My father was bought up in a conventionally nominal Christian home. He rarely spoke of it but did tell me that he attended a Methodist Sunday School as a child. In his later years, after my mother died, he joined a small Uniting Church congregation, and provided the music for it, playing the clarinet. That, and his last student, kept him happily involved in music, to his delight.
While we were children, dad came along to church with us when we attended my mother’s family church at Epping [the name reduced to an abbreviation on its current website). My grandfather had been one of the founding deacons (based on photographs of him and others at the site of the church’s building construction and family lore--so, could be wrong, of course).
The style of pulpit evangelism at this church, and most similar ones through the sixties and seventies was what I call the harangue! I can’t blame anyone for this, so am not casting aspersions in mentioning Harold Long as the earnest haranguer-in-chief at Epping. Dad resentfully often felt himself to be the ‘target’ of such sermons, having married one of the daughters of a well known family in that community but not being of that community. It wasn’t until the gentler respectful approach of the Uniting Church did he come to express his belief with any comfort.

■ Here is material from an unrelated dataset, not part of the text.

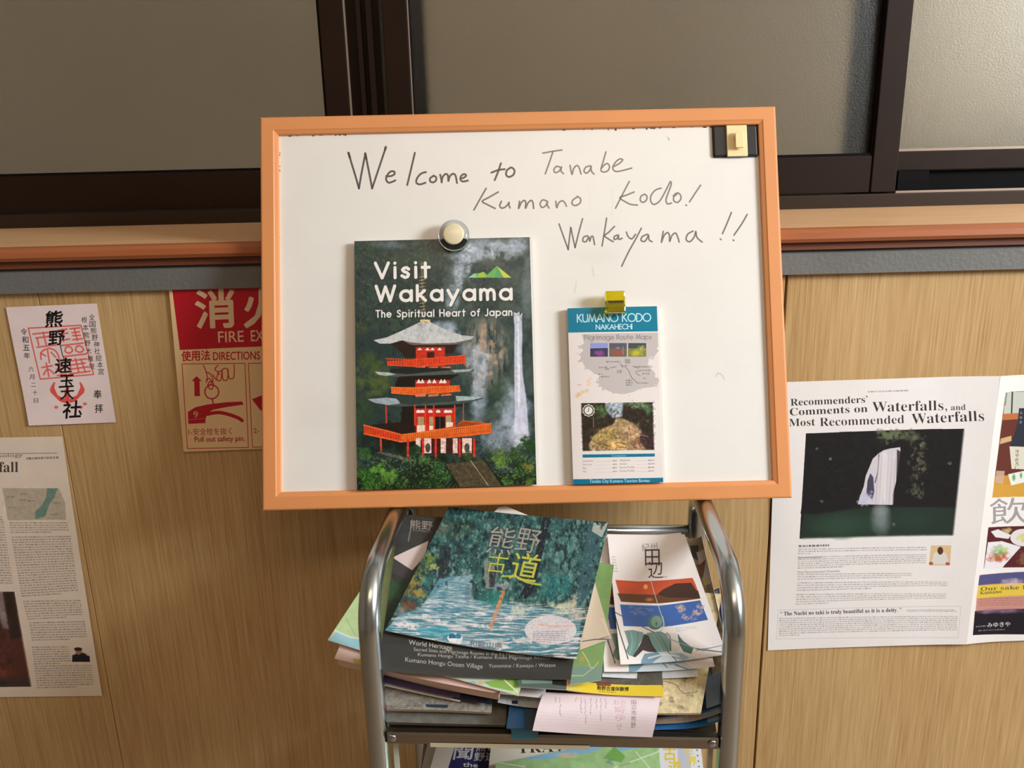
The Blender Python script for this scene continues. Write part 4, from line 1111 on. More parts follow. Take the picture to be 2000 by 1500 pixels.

I can remember also feeling the pressure of the harangue, but came to be sceptical of it after successive speakers over the years had claimed that the Spirit was moving in the congregation, and those who were being prompted would march to the front of the congregation to declare their conversion. The rarity of the sought reaction nurtured my scepticism as to their mystical knowledge.
It was unfortunate that I came across the harrangue at Burwood Baptist Church, about 25 years ago (apart from this it was a very warm and welcoming group of people although a little stuck in the 60s). The husband of one of the mainstay members was not in the church, and this attracted imploring, arm-twisting prayer for his conversion, as though God has to be wrangled into action!
Happily, evangelism now is more engaging and respectful than it was then, and less apt to misread the Scriptures and church history in its methods.